Smile with your eyes: a colonial photoshoot

Algerian woman, late 19th century
And finally, another piece from my files. This picture popped up on Pinterest about a year ago and prompted some interesting discussion. I did some research on it and proceeded to write it down in a facebook comment or something like that, and now when I tried to find it again it was gone, of course. So, retracing my steps...

Her arms are covered from below the elbow to just below the knuckles with stunning geometric designs — she has a band of diamonds across each of her upper arms as well. There was some debate over whether this was henna or tattooing. I’m inclined to believe that it’s henna, although her am designs may have been a tattoo, and perhaps the little diamonds on her elbows are tattoos as well. I can easily see her forearm designs being done in henna, though, most likely with a stick.


The jewelry, especially the beaded headdress, points to northern Algeria as the location of this woman (compare, for example, these photos: http://azititou.wordpress.com/2012/11/28/une-jeune-femme-nommee-zohra/ and http://azititou.wordpress.com/2012/09/22/jeune-femme-dalger-fin-du-19eme-siecle/). It’s clearly posed, so the jewelry may have even been a prop of the photography studio (and perhaps her wrap as well).

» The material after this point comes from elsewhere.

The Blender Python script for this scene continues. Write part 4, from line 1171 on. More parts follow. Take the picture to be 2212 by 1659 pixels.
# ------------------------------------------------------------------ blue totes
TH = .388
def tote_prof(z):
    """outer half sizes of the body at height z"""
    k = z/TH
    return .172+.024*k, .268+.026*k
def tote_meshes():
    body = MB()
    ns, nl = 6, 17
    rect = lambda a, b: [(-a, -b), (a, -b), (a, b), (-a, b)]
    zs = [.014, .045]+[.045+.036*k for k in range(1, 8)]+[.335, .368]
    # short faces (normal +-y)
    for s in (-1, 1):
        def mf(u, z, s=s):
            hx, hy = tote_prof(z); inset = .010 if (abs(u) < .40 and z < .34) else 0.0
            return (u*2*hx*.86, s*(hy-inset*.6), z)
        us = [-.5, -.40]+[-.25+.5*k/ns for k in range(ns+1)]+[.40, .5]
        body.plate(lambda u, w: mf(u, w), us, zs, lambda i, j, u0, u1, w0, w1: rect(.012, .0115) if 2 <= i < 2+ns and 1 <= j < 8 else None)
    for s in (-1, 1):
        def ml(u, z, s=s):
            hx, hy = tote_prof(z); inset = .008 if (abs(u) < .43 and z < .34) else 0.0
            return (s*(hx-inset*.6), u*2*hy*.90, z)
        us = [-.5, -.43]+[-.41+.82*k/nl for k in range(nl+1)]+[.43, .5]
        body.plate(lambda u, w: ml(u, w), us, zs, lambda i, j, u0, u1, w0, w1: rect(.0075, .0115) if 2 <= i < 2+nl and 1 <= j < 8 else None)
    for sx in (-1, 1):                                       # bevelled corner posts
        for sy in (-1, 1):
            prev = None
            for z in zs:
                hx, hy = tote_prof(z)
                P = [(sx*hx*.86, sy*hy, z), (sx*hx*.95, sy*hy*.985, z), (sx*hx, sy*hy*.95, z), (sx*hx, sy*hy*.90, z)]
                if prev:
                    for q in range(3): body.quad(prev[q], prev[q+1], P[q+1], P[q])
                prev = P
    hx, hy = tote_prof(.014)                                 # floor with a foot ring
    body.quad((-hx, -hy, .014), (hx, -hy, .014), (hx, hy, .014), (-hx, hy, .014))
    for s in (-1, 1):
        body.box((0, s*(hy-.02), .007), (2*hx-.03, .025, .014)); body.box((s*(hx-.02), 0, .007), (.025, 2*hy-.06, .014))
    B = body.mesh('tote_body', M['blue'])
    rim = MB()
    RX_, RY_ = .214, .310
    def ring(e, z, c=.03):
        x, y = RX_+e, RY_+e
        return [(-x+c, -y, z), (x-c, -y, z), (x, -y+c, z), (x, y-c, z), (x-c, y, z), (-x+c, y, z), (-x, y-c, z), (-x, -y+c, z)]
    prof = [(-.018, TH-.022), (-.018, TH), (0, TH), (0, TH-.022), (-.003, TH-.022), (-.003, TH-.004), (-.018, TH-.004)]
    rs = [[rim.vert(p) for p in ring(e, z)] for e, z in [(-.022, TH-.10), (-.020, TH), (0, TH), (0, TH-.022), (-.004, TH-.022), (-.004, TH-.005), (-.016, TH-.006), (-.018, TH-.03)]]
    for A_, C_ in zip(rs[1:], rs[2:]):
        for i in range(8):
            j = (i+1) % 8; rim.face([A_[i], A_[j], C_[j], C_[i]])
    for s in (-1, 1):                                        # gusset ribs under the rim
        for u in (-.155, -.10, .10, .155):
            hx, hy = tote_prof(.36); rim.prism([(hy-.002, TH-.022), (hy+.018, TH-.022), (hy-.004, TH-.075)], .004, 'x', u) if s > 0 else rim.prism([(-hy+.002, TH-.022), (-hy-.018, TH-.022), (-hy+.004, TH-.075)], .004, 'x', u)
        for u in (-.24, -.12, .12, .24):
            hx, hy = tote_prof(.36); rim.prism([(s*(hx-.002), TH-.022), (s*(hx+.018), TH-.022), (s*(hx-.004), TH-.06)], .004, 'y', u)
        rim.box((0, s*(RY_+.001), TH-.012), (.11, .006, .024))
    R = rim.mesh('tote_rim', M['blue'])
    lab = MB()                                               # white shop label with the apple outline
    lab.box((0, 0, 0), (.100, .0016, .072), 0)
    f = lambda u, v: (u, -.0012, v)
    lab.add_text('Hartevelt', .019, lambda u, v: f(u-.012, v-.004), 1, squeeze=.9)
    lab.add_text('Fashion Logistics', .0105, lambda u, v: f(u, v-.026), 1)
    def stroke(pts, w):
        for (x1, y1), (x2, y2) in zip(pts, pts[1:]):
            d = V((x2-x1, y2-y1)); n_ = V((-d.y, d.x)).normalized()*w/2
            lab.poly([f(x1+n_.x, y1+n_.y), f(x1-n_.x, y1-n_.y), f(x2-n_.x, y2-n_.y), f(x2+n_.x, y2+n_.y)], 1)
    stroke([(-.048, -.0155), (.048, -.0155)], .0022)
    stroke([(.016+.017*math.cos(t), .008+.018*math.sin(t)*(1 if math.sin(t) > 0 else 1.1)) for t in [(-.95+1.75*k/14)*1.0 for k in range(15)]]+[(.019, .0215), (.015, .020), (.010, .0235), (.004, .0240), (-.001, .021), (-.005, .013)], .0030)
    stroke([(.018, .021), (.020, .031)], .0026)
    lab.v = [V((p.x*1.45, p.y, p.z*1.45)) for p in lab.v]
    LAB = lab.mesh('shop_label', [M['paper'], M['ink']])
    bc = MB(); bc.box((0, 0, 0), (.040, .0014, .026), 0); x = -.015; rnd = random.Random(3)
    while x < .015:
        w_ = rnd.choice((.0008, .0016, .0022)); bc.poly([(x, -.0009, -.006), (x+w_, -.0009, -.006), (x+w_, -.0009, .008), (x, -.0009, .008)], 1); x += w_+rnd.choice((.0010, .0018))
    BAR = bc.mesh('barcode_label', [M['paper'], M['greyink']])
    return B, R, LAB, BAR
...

Sure enough, I found another photograph of this woman from the same photoshoot, which was part of an album of pictures from Algeria, 1880-1900, sold at auction in 2010 (for 744 euros!).

Algerian woman, late 19th century

This woman is mostly likely Muslim; but my research on Algerian Jewish henna traditions, which were fairly similar to those of their Muslim neighbours, shows that in the 19th and early 20th centuries there were professional Jewish henna artists (known as a harqassa) who would create elaborate geometric and checkered designs by rolling out lines of henna between their fingers and laying them out on the skin. This photo may be a confirmation of that tradition. 

These are by far both the clearest and the most elaborate designs I have ever seen in a photograph from this era, whether henna or tattooing. Was she a new bride? Did the photographer just happen to be in the right place at the right time? Unfortunately it doesn't seem likely that we'll be getting any answers... Feel free to weigh in: add your thoughts in the comments below! I love love love her patterns, whatever they are, especially the one on her right arm. Anyone want to try to replicate it?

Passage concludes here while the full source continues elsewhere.